Деклан Доннеллан рассказывает, что когда-то разбирал ее со своими студентами и подумал, что ее напрасно считают глупой - она очень глубокая: "Мы живем в мире, где всем правит интернет, и каждый считает, что может написать историю, получить то, что он хочет, здесь и сейчас, немедленно, и стать звездой. Конечно, пьеса написана в другое время, но мне кажется, что это время сильно отражает наше". Финал пьесы, по его словам, это результат демократии в один клик: народ, то есть зритель, получает то, что он хочет - рыцаря с забралом и щитом, на котором пламенеет пестик - символ бакалейщиков, взявших власть в свои руки, - песенку и зажигательный танец. "Но это примерно такой же счастливый конец, как брекзит для Великобритании", - говорит Доннеллан.
Московские театралы "Рыцаря" увидели не первыми - премьера состоялась в январе во Франции, в апреле спектакль отправится в Мадрид, а в июне - в Лондон.
Французская публика, по словам режиссера, более внимательна к иронии, которая в нем заложена, и в то же время вся эта история кажется им довольно зловещей. В России зритель реагирует на английский черный юмор громким хохотом. Можно долго размышлять о причинах. Просто нельзя без смеха, смешанного с восхищением, смотреть на то, что проделывают на сцене супруги-бакалейщики (Александр Феклистов и Агриппина Стеклова) и их племянник (Назар Сафонов).

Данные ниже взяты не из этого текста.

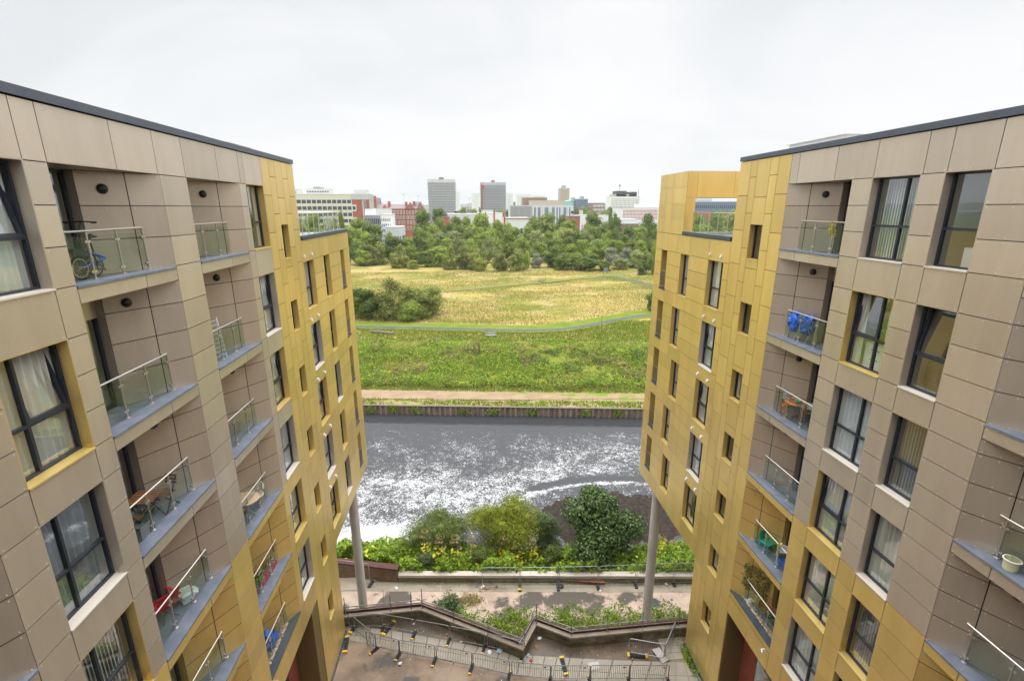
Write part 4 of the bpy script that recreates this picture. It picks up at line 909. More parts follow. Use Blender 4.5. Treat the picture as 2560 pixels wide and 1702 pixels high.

Ведет эту тройку вперед, конечно же, героиня Агриппины Стекловой. Ее бакалейщица - это не просто шарж, как у автора пьесы, а ярчайший, незабываемый образ русской женщины, которая, как помнится, и коня на скаку остановит, и в горящую избу войдет… И на любой сцене будет чувствовать себя совершенно свободно, привычно руководя мужчинами, к которым она относится как к детям. "Ах ты ляля моя", - нежно говорит она любимому актеру, и тот только кричит в истерике: "Я не ляля!", потому что справиться с бакалейщицей невозможно. Муж, попытавшийся ей что-то возразить, через пять минут просит прощения и бежит за шампанским.
Апофеозом спектакля становится финальный танец, в который она вовлекает всю актерскую компанию, наслаждаясь и музыкой, и танцем, и своей властью.